As expected of a Bill Bryson book, the story is wonderful, he gets his facts right (the book is more than just a collection of jokes), his observations are hilarious, and I could wish for nothign but to have written it myself.

Rating: 4 stars
Summary: harsh, at times even mean... but accurate and funny
Review: Enough has been written about this book that I'll focus on trying to help the prospective reader sort it out. It is praised for being funny and for its brutal truthfulness; it is maligned for its harsh comments and putdowns. Both are true enough, so the real question is whether you would like it or not.

If you have a romantic feel about small-town America, and if you're firm in your conviction that it's the world's greatest country, I doubt you'll enjoy Bryson's take on it. He sees no beauty in a plain landscape; if it's not fancy and breathtaking, it bores him, and he says so. It's safe to say that if he ever retraces his steps, there will be a few detractors here and there who'll take him to task for what he had to say about them.

If on the other hand you believe that we should above all be able to take a joke, and that if it's the truth, it needs to be said even if it's pretty unflattering, you're going to really like Bryson's approach. I've seen a good portion of the parts of the nation Bryson saw, and the fact is, he's right. We can either have a good laugh on ourselves, or we can pout, but it won't change the facts--and if we don't pout, we prove ourselves maybe not to be as small-minded as he thought. And his perspective, after twenty years abroad, is fresher than ours. I think he has some great insights. Even if he's all wet, he sure speaks his mind.

The only area in which his portrayal rings a little hollow is when he describes tourists. To hear Bryson talk, every American tourist he saw was an overweight, flowery-shirted, pasty-fleshed dork, talking loudly, tipping meanly and appreciating nothing. Here's a little bit of honesty for Bryson (fair's fair, right?): considering how much of America he didn't appreciate because it didn't overwhelm him with its urbanity, neatness and monumental beauty, he hasn't really given us any reason not to consider him as just another tourist conforming to his own stereotype of tourists. In fairness to him, though, let it be said that he occasionally does at least catch himself in a moment of undue harshness, and that in the end, his own home state of Iowa looks pretty good to him--flatness, down-home attitudes, croplands and all. (I could have told him that in advance and saved him a lot of driving.:))

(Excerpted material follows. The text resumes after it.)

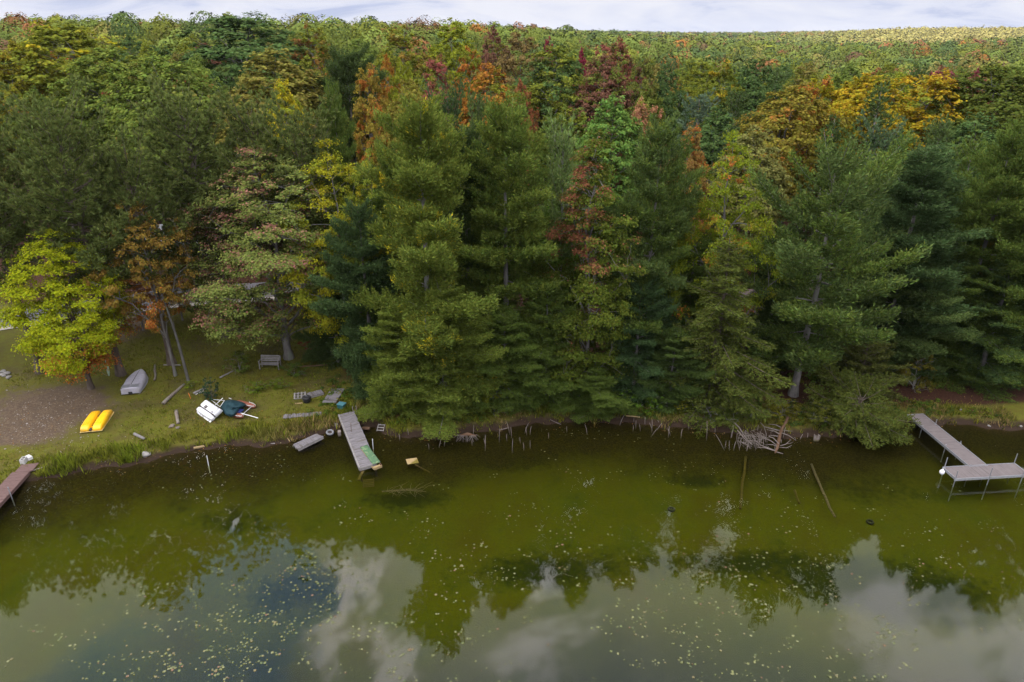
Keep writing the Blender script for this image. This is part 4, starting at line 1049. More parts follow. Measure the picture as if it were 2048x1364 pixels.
loft([(-hl - .02, .0, .86, .01, .05), (hl * .9, 0, .90, .01, .05)], 10, 8).build('rim', M['white_plastic'], r)

# ------------------------------------------------------------------ small red two-pontoon raft with its tube frame, and the tarp over it
def crop(x, y): return 380 + x / 13.65, 780 + y / 13.65
c, yaw, Ln = span(crop(880, 420), crop(1620, 640), 0.35)
r = empty('pontoon_raft', (c[0], c[1], hz(*c)), yaw, 'small raft with faded red pontoons and a white tube frame under the teal tarp', 'boat')
Minv = np.linalg.inv(rotm((0, 0, yaw)))
def loc(px, py, z):
    x, y = at_z(px, py, z)
    return Minv @ (np.array([x, y, z]) - np.array([c[0], c[1], hz(*c)])) 
for (a, b) in ((crop(1230, 345), crop(1800, 530)), (crop(950, 640), crop(1470, 800))):
    A, B = loc(*a, .30), loc(*b, .30)
    d = (B - A); d[2] = 0; L_ = np.linalg.norm(d)
    m = loft([(.2, 0, .10, .05, .10), (.35, 0, .18, 0, .22), (L_ * .5, 0, .20, 0, .26), (L_ * .75, 0, .19, .02, .26), (L_ * .93, 0, .11, .05, .24), (L_, 0, .03, .10, .17)], 14, 3)
    an = math.atan2(d[1], d[0])
    V = np.array(m.v) @ rotm((0, 0, an)).T + np.array([A[0], A[1], 0.02]); m.v = [tuple(v) for v in V]
    p = m.build('pontoon', M['red_hull'], r, True)
    e = MB(); q = rotm((0, 0, an))
    e.tube([(q @ np.array([x, y, .22])) + np.array([A[0], A[1], 0.02]) for x, y in ((L_ * .6, .2), (L_ * .78, .19), (L_ * .93, .115), (L_, .02), (L_ * .93, -.115), (L_ * .78, -.19), (L_ * .6, -.2))], .02, 6)
    e.build('rub_rail', M['white_paint'], p)
A = loc(*crop(1320, 660), .35)
MB().box((A[0], A[1], .30), (.7, .45, .06), (0, 0, .1)).build('deck', M['blue_paint'], r)
fr = [((560, 255, .5), (940, 285, .6)), ((560, 255, .5), (820, 460, .45)), ((690, 410, .4), (900, 215, .8)), ((940, 285, .6), (820, 460, .45)), ((1680, 455, .5), (1390, 700, .45)), ((1390, 700, .45), (1385, 745, .2)), ((1060, 220, .6), (1130, 245, .55))]
for a, b in fr:
    MB().tube([loc(*crop(a[0], a[1]), a[2]), loc(*crop(b[0], b[1]), b[2])], .022, 7).build('frame_tube', M['white_paint'], r)
pole = empty('long_pole', (0, 0, 0), 0, 'long white pole sticking out from under the teal tarp', 'pole')
a, b = at_z(*crop(1270, 620), .55), at_z(*crop(1870, 830), .15)
pole.location = (a[0], a[1], .0)
MB().tube([(0, 0, .62), (b[0] - a[0], b[1] - a[1], hz(*b) + .04)], .028, 8).build('shaft', M['white_paint'], pole)
# tarp: a cloth sheet sagging over pontoons and frame, its border on the grass
poly = [(960, 275), (1110, 262), (1260, 285), (1430, 325), (1570, 392), (1470, 470), (1370, 515), (1330, 570), (1275, 640), (1180, 755), (1080, 720), (985, 690), (905, 590), (825, 470), (890, 370)]
cx_, cy_2 = 1150, 480
NR = 12; V = []
gt = np.random.default_rng(5)
ctr = at_z(*crop(cx_, cy_2), .55)
for i in range(NR + 1):
    f = i / NR
    for k, (x, y) in enumerate(poly):
        X_, Y_ = at_z(*crop(cx_ + (x - cx_) * f, cy_2 + (y - cy_2) * f), .5)
        z = hz(X_, Y_) + .56 * (1 - .55 * f ** 5) - .10 * math.cos(k * 1.7 + f * 3) * f - .10 * math.exp(-((f - .25) / .2) ** 2) * math.cos(k * .9) + .05 * math.sin(9 * f + k * 2.1) + gt.normal(0, .015)
        z = max(z, hz(X_, Y_) + .2); X_, Y_ = at_z(*crop(cx_ + (x - cx_) * f, cy_2 + (y - cy_2) * f), z)
        V.append((X_ - ctr[0], Y_ - ctr[1], z))
n = len(poly); F = []
for i in range(NR):
    for k in range(n):
        a_, b_ = i * n + k, i * n + (k + 1) % n
        F.append((a_, a_ + n, b_ + n, b_))
t = MB().add(V, F).build('tarp', M['teal_tarp'], None, True)
t.location = (ctr[0], ctr[1], 0); m_ = t.modifiers.new('thick', 'SOLIDIFY'); m_.thickness = .012
m_ = t.modifiers.new('sub', 'SUBSURF'); m_.levels = m_.render_levels = 1
tag(t, 'crumpled dark teal tarp thrown over the red raft', 'tarp')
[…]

If your main goal is to enjoy humour about America, or to read perceptive observations about it, this is a must-have. Wouldn't be a bad gift for foreign friends interested in learning more about the real America, too, if you get sick of people thinking the whole country is basically L.A. If you're prone to take some harsh comments about your state or region or the people in it personally, though, Bryson may offend the heck out of you and you probably wouldn't like his book.

Rating: 2 stars
Summary: sardonic - derisively mocking or disdainfully humorous
Review: Bryson's account proves to me that education leaves a lot to be desired. Some quotes..."the Sunday New York Times - and it's well worth every trembling leaf. So what if our grandchildren have no oxygen to breathe? F**ck 'em". "The average Southerner has the speech patterns of someone slipping in and out of consciousness". "I was alone with a small bag of pathetic treats in the most boring town in America". I think the most boring part of the trip was Bryson himself. Although his writing shows glimpses of real humor, and real wit, most of his attempted humor is at the expense of real people. People who wisely left this pompous fool alone. I'm glad I picked up the hardcover version of this book at a garage sale for 50 cents. Then again, maybe I overpaid.